Syekh Abu Sulaiman Ad-Darani mengatakan, “Sesungguhnya bila aku keluar dari rumahku, tiada sesuatu pun yang terlihat oleh mataku melainkan aku melihat bahwa Allah telah memberikan suatu nikmat kepadaku padanya, dan bagiku di dalamnya terkandung pelajaran.” Demikianlah apa yang diriwayatkan oleh Ibnu Abud Dunia di dalam Kitabut Tawakkul wal I’tibar.
Diriwayatkan dari Al-Hasan Al-Basri bahwa ia pernah mengatakan, “Berpikir selama sesaat lebih baik daripada berdiri shalat semalam.”
Al-Fudail mengatakan bahwa Al-Hasan pernah berkata, “Pikiran merupakan cermin yang memperlihatkan kepadamu kebaikan-kebaikan dan keburukan-keburukanmu.”
Sufyan ibnu Uyaynah mengatakan bahwa pikiran merupakan cahaya yang memasuki hatimu. Adakalanya ia mengucapkan tamsil untuk pengertian tersebut melalui bait syair ini:
إِذَا الْمَرْءُ كَانَتْ لَهُ فِكْرَةٌ … فِفِي كُلِّ شَيْءٍ لَهُ عِبْرَةٌ
“Apabila seseorang menggunakan akal pikirannya, maka pada segala sesuatu terdapat pelajaran baginya.”
Disebutkan dari Isa AS bahwa ia pernah mengatakan.”Beruntunglah bagi orang yang ucapannya adalah zikir, diamnya berpikir, dan pandangannya sebagai pelajaran.”

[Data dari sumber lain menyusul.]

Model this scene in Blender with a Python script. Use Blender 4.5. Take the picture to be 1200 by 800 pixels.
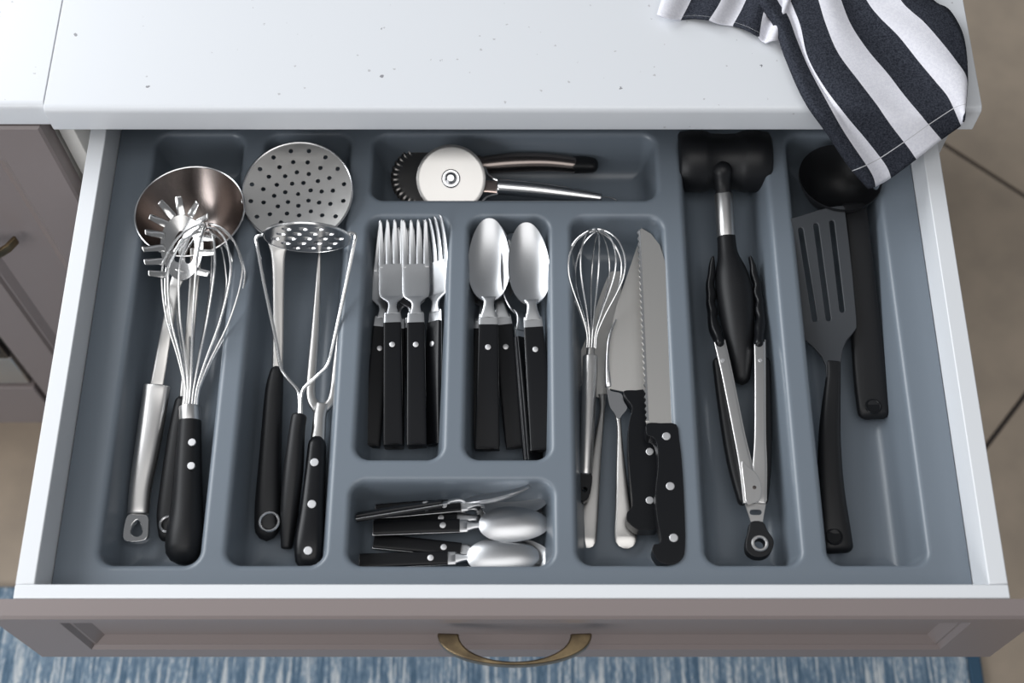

Untuk kembali membangkitkan kejayaan Islam, untuk membangun kembali peradaban Islam, karakter dan ciri seorang Ulul albab yang telah dicontohkan oleh generasi salafushalih terdahulu, harusnya dijadikan pedoman oleh generasi masa kini. Haus akan ilmu agama dan ilmu pengetahuan, senantiasa mempertajam daya fikir dengan senantiasa berdzikir kepada Allah dalam keadaan apapun, adalah modal utama generasi masa depan. Dengan karakter ini maka generasi gemilang calon pemimpin dunia akan didapatkan, bukan dengan kemalasan, tawuran, narkoba, kecanduan tik tok dan Kpop yang hanya akan melahirkan generasi pembebek, alay nan lebay, juga cengeng dan rapuh.